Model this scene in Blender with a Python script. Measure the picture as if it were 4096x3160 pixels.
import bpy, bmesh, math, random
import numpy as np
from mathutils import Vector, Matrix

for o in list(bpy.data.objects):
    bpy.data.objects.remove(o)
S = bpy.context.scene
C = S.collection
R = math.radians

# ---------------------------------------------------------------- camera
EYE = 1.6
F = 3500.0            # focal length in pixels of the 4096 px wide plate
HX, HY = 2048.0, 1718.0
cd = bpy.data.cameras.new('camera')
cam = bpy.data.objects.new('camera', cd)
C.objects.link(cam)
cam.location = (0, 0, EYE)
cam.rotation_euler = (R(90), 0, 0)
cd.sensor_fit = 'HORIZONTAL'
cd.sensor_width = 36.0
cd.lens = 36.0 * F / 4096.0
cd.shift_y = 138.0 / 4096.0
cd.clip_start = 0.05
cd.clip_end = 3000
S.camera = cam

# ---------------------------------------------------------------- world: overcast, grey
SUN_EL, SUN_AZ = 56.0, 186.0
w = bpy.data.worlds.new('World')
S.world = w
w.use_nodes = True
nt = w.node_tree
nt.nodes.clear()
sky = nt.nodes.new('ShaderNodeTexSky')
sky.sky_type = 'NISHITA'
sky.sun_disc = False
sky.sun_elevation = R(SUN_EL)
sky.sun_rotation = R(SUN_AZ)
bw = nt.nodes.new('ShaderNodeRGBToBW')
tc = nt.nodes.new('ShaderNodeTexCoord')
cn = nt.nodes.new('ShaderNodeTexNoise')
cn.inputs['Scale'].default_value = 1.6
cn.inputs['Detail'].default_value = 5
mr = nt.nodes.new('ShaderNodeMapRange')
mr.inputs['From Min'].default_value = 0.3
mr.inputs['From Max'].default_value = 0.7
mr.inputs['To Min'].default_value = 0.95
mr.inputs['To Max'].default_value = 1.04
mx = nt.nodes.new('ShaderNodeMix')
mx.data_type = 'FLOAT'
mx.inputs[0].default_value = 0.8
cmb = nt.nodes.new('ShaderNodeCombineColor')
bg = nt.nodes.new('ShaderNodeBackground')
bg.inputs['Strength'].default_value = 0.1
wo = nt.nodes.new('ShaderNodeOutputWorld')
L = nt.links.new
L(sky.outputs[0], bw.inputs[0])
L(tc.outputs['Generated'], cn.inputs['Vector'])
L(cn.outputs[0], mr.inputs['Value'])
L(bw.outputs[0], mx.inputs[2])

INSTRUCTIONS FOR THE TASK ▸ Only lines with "scene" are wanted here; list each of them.

FINISHED TASK ▸
Model this scene in Blender with a Python script. Measure the picture as if it were 4096x3160 pixels.
S = bpy.context.scene